Eid-ul-Azha is the second largest Muslim festival, a very important celebration for all Bangladeshis. It´s all about sacrifice and devotion.
Unfortunately, the slaughtering part is too tough for me.

This year I was, however, looking forward to Eid since I was invited as a spouse to official arrangements and would wear a saree for the first time ever.


First times are hard. And this was not an exception.
The outfit consists of 5-6 meters of fabric, a petticoat and a short top. 
The fabric is draped elegantly around the body, with the help of the petticoat and safety pins. 
It looks easy. 
I tried the draping myself and ended up as a mummy. Decided to get help on the day of the event.

The top required more filling than I am blessed with. I was advised to wash the top so that it would shrink. 
Well, it didn´t but it was torn - and in relatively strategic places.
I repaired the holes and "fixed" the size. Handicraft is not my specialty. Not a good start for my saree career.

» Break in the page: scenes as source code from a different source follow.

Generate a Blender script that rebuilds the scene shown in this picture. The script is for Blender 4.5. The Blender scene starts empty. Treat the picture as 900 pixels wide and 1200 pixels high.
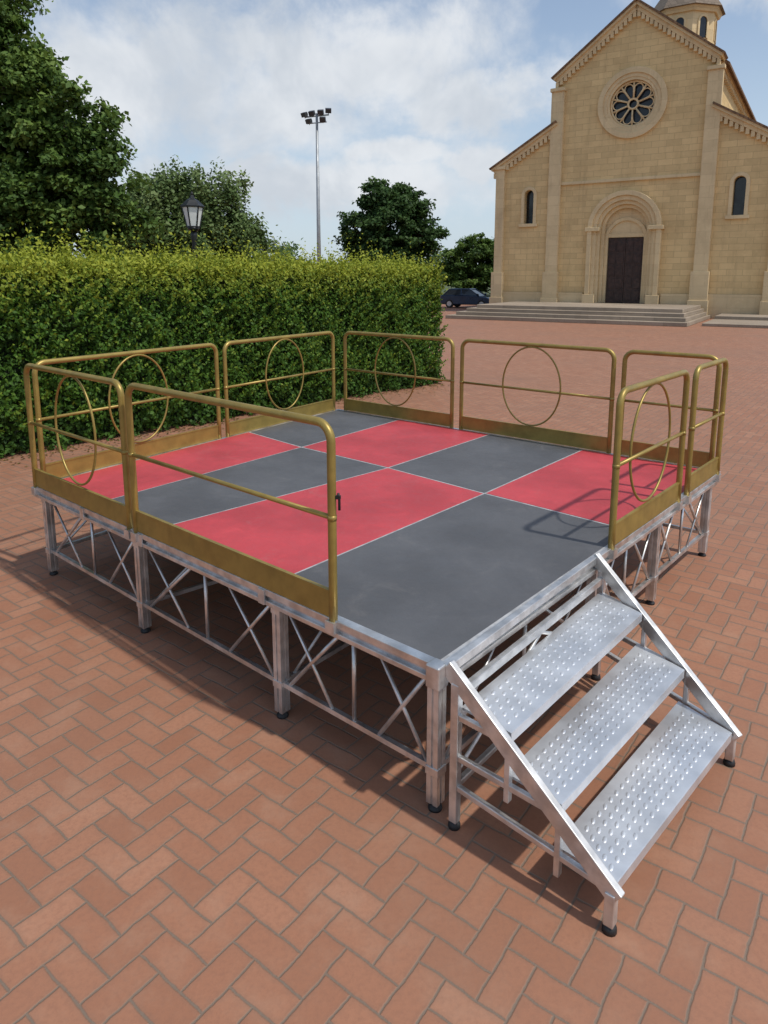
import bpy, math, random
import numpy as np
from mathutils import Vector, Matrix
random.seed(7); rng=np.random.default_rng(11)
sc=bpy.context.scene
sc.view_settings.view_transform='Standard'; sc.view_settings.look='None'; sc.view_settings.exposure=0
R=math.radians
SUN=Vector((0.50,-0.32,1.0)).normalized()

# ---------------- node helpers
class NT:
    def __init__(s,tree): s.t=tree; s.n=tree.nodes; s.l=tree.links
    def node(s,typ,**kw):
        nd=s.n.new(typ)
        for k,v in kw.items(): setattr(nd,k,v)
        return nd
    def put(s,sock,v):
        if isinstance(v,bpy.types.NodeSocket): s.l.new(v,sock)
        elif v is not None: sock.default_value=v
    def m(s,op,a,b=None,c=None,clamp=False):
        nd=s.node('ShaderNodeMath',operation=op); nd.use_clamp=clamp
        s.put(nd.inputs[0],a)
        if b is not None: s.put(nd.inputs[1],b)
        if c is not None: s.put(nd.inputs[2],c)
        return nd.outputs[0]
    def vm(s,op,a,b=None):
        nd=s.node('ShaderNodeVectorMath',operation=op)
        s.put(nd.inputs[0],a)
        if b is not None: s.put(nd.inputs[1],b)
        return nd
    def mix(s,f,a,b,blend='MIX'):
        nd=s.node('ShaderNodeMix',data_type='RGBA',blend_type=blend)
        s.put(nd.inputs[0],f); s.put(nd.inputs[6],a); s.put(nd.inputs[7],b)
        return nd.outputs[2]
    def noise(s,vec,scale,detail=4,rough=.55,dist=0,out=0):
        nd=s.node('ShaderNodeTexNoise'); s.put(nd.inputs['Vector'],vec)
        nd.inputs['Scale'].default_value=scale; nd.inputs['Detail'].default_value=detail
        nd.inputs['Roughness'].default_value=rough; nd.inputs['Distortion'].default_value=dist
        return nd.outputs[out]
    def rng(s,v,a,b,c=0.,d=1.,smooth=True):
        nd=s.node('ShaderNodeMapRange'); nd.interpolation_type='SMOOTHSTEP' if smooth else 'LINEAR'
        s.put(nd.inputs[0],v)
        for i,x in zip((1,2,3,4),(a,b,c,d)): s.put(nd.inputs[i],x)
        return nd.outputs[0]
    def ramp(s,v,stops):
        nd=s.node('ShaderNodeValToRGB'); s.put(nd.inputs[0],v); e=nd.color_ramp.elements
        while len(e)<len(stops): e.new(.5)
        for x,(p,c) in zip(e,stops): x.position=p; x.color=(*c,1)
        return nd.outputs[0]
    def bump(s,h,strength=.3,dist=.01):
        nd=s.node('ShaderNodeBump'); nd.inputs['Strength'].default_value=strength; nd.inputs['Distance'].default_value=dist
        s.put(nd.inputs['Height'],h); return nd.outputs[0]
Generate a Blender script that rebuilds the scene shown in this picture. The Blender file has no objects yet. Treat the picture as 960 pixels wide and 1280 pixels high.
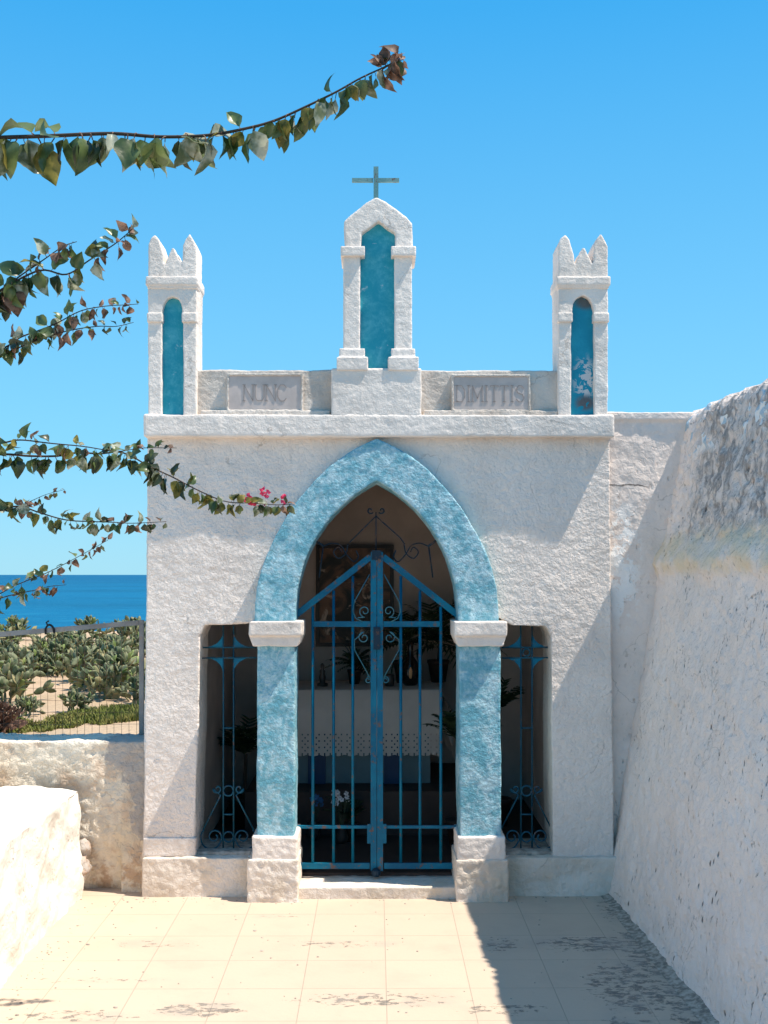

Finally the Eid morning came. But not the lady who was supposed to drape the saree. She didn´t pick up the phone, time was flying.
Internet tutorials were not very helpful unless I wanted the mummy version.

Desperation was close until our wonderful driver solved everything quickly. He connected me with a lady who did a good job. I was wearing a saree!
It was hard to walk, difficult to breathe and impossible to use the bathroom. 
But well worth the sacrifice. 

Saturday, September 3, 2016

Selfies with cows and scares



 According to newspapers, life in Dhaka is becoming normal again. Locals are back in the streets, stores and cafees. Dhaka is as it should be: crazy busy, loud,colorful, sleepless, never ending - an Asian NYC.
Still, I have a feeling that somebody or something is tearing apart the society. Please, let me be wrong.



Eid-ul-Azha, the second biggest religious festival of the Muslims, is just round the corner. Cows, sheep, goats, camels will invade the city. Social media will be filled with cowfies - selfies with cows, a big thing in this country.
The  creatures will first be decorated, celebrated, cowfied and then slaughtered with a machete in the street. And finally served at lavish dinners.



After the brutal and bloody terror attack two months ago I am afraid that Eid this time will be a traumatic experience to many.  Bloody machetes and carving of carcasses in the streets are not exactly healing things.
Last year , the parking lot in our previous building became first a cowshed and then a slaughterhouse. Days after the celebrations, househelps were washing bowels and crushing bones in the basement. Weeks after, I felt the smell of blood.



We foreigners still need to stay at home. No stores, no cafees, no walking for us.
Therefore it was good to get a little breather in Myanmar a couple of weeks ago. One day with meetings, one day with sightseeing. Good to take pictures again. 
Based on thin and hasty first impressions, Myanmar looks like the new Thailand. Wonderful nature, rich history and genuine smiles. Amazing drive in a country that only recently was under the rule of an oppressive military junta.